Mt. Vernon: ‘Filling in the blanks’ of history
Published 1:57 pm Wednesday, June 7, 2017
- Authors Mary Ellen Brooks, far left, and Lyle Williams have compiled a book of Mt. Vernon's history. Also sitting with Williams is his wife Doris. They had the book for sale at the Grant County Art Show.
Did you know the first Grant County fairs were held in Mt. Vernon in 1880 and 1881?
Did you know the town of Mt. Vernon was likely named after a racehorse, and it once thrived with several businesses, including sawmills?
Lifelong Mt. Vernon residents and family friends Mary Ellen Brooks and Lyle Williams remember many of Mt. Vernon’s good old days and worked together, along with other longtime residents, to compile a book of the town’s history.
The book is called “Mt. Vernon: the Town, the People, the Horse.”
Inside its pages, readers will learn how the town started, as well as information on the pioneer families, the schools and the businesses.
The cover of the book features Brooks’ painting of the stone stable that housed the legendary race horse, Mt. Vernon, to protect him from would-be thieves and ne’er-do-wells.

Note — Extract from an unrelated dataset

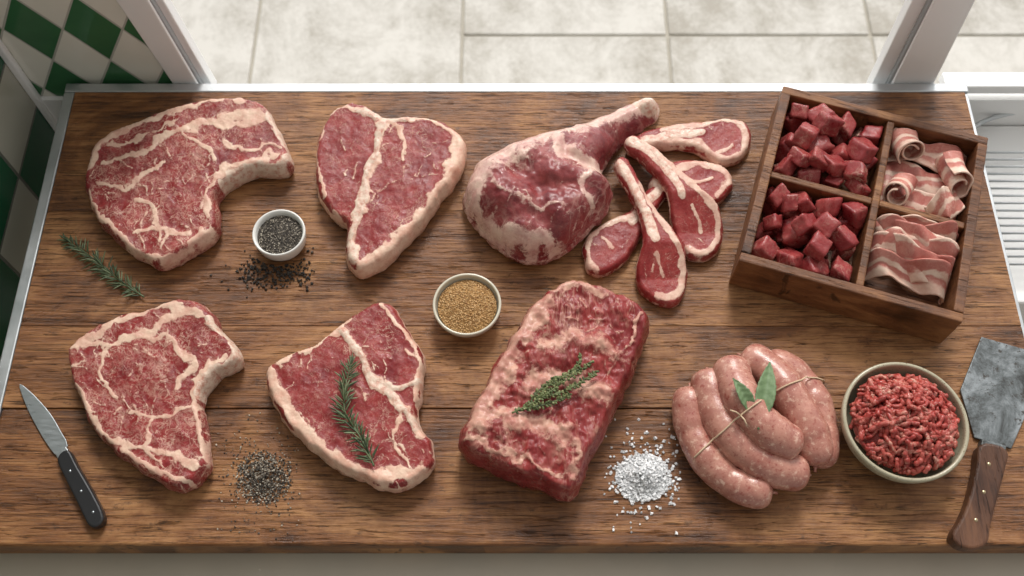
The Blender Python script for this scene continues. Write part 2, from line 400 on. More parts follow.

The stable, which still stands across Highway 26 from Clyde Holliday State Park, was built specifically for Mt. Vernon the horse, for which the town was named.
Williams said there are two other possibilities for how the town was named.
A fur trader came through named Mr. Vernon, and some say Mt. Vernon Peak was named first.
“The most famous is being named after the horse, so that’s the one I go by,” he said.
He said over the years bits of Mt. Vernon history have been published here and there.
“We thought we would just fill in the blanks,” he said.
Brooks said she and Williams reached out to descendants of area homesteaders and found information for the book through the library and internet, digging up stories and photographs.
A committee of several longtime Mt. Vernon residents started meeting two years ago to start the process.
Brooks and Williams had help from Dale Morris, Millie Belshaw, Wilma Bauer, Darlene Muzzy and others, and research was also conducted at the Grant County Courthouse and Grant County Historical Museum in Canyon City.
“I like history,” Brooks said. “When my generation is gone, the history dies because young people don’t know, until you write it. My inspiration behind writing the book was to get the history out and to make money for the Mt. Vernon Alumni Scholarship Committee.”
The scholarship, administered through Grant School District No. 3., is awarded to a Grant Union senior who lives within the Mt. Vernon boundaries.
Both Brooks and Williams made new discoveries about Mt. Vernon along the way.
“I learned how many families and homesteads there were in the area, and how many businesses they had until the 1950s,” Brooks said. “At one point it was a pretty booming town — now it’s almost a ghost town.
She said her first relative to settle in the area was her great-grandfather, Martin Lucas, who retired from the Civil War.
“He had sheep and was more of a carpenter,” she said, adding he helped build the Episcopal Church in Canyon City.
Williams said his father’s descendants came to the area in 1908, and through his research he’s found relatives he didn’t know he had.
One of the many stories included in the book is about Mt. Vernon’s first school, which was organized in 1873 and built on Ingle Street.
“They didn’t go to school many months out of the year in those days,” Brooks said.
Back then, a fort was constructed around the school, and, at times, the women and children gathered there “to protect them from the Indians in the 1870s,” she said, adding it was back in the days when there weren’t many people around.
In 1915, there were about 60 residents, but Mt. Vernon wasn’t officially incorporated until 1948.
The current population is 525.
Brooks and Williams both agreed that Mt. Vernon’s school, which closed in 2012, was the heartbeat of the town.
“We had a pretty good school,” Williams said.
“School was the best part of Mt. Vernon in those days,” Brooks said. “I’m getting old, and I’m old-fashioned, but life was different then. … I like that we still have a town, but I wish it would turn around and be like it was in the ’50s and ’60s.”
Brooks said the book can be purchased at John Day True Value Hardware, OK Garage in Long Creek and the Genealogical Society in John Day or by contacting Brooks at 541-932-4540 or Williams at 541-932-4721.
Published by Eloise Boren of ER Printing and Graphics in Dayville, the 320-page book is available for $40 a copy.
“I’m glad we have it done, and I just hope everybody enjoys it and appreciates the work we put into it,” Brooks said. “It was a learning experience, but it was fun.”